Después, alguien me ofreció ser director del Museo Nacional de Malvinas e Islas del Atlántico Sur, que está en la ex ESMA. Es un museo bellísimo, uno de los más modernos de la Argentina. Ambos cargos fueron ad honorem.
Mi objetivo con ese Museo es que todo padre que entre con su hijo salga orgulloso, él y su hijo. Orgullosos de esa historia de soberanía de nuestro país, que no solo escribieron los gobernantes, sino también nuestros soldados, dejando su sangre y sus huesos en los arenales, en las montañas, en los pantanos y desiertos patagónicos.
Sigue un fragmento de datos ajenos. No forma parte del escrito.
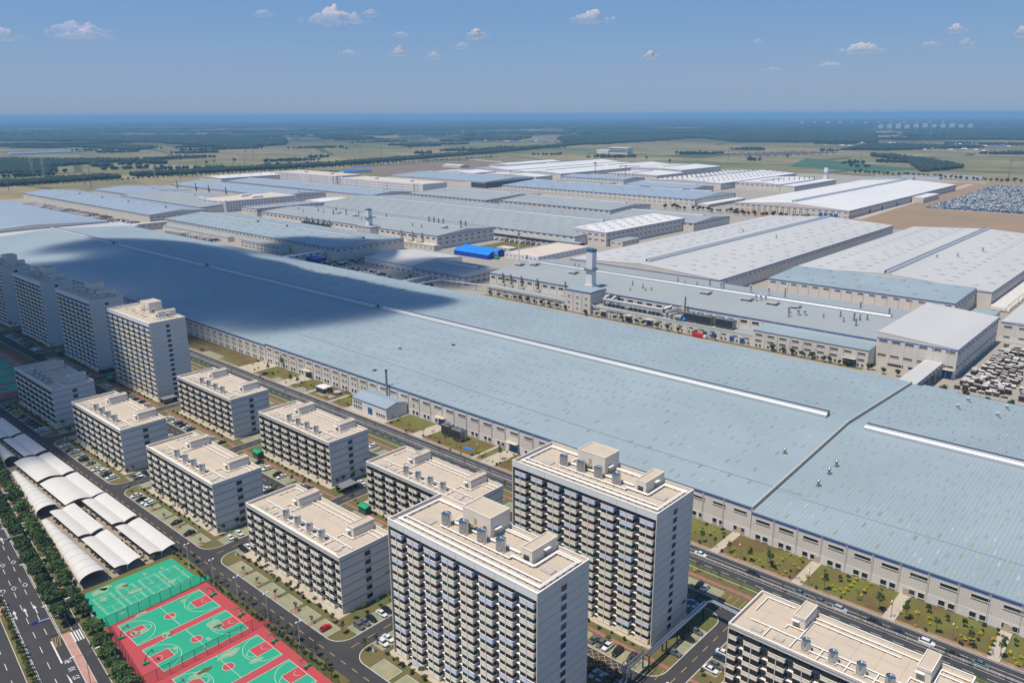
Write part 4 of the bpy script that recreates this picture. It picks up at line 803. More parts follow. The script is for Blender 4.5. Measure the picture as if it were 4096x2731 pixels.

Que salgan orgullosos de la bandera.
Ahí está el secreto del futuro de la Argentina: que nos vuelvan a enseñar —como me enseñaban el Bertoni, o como enseñaban en el Nacional, el Normal, la Fruticultura, el Industrial— a ser buenas personas, buenos ciudadanos. A proteger y conocer nuestra historia sin pasiones ni egoísmo.
Por eso siempre digo: los soldados de Malvinas no somos ejemplo de nada. Pero, en un momento de nuestra vida, hicimos algo extraordinario.
- – ¿Algo que desee decir como cierre de la entrevista?
Como siempre digo: soy soldado. Moriré soldado. Yo sirvo a la Nación, en el lugar que la Nación me elija.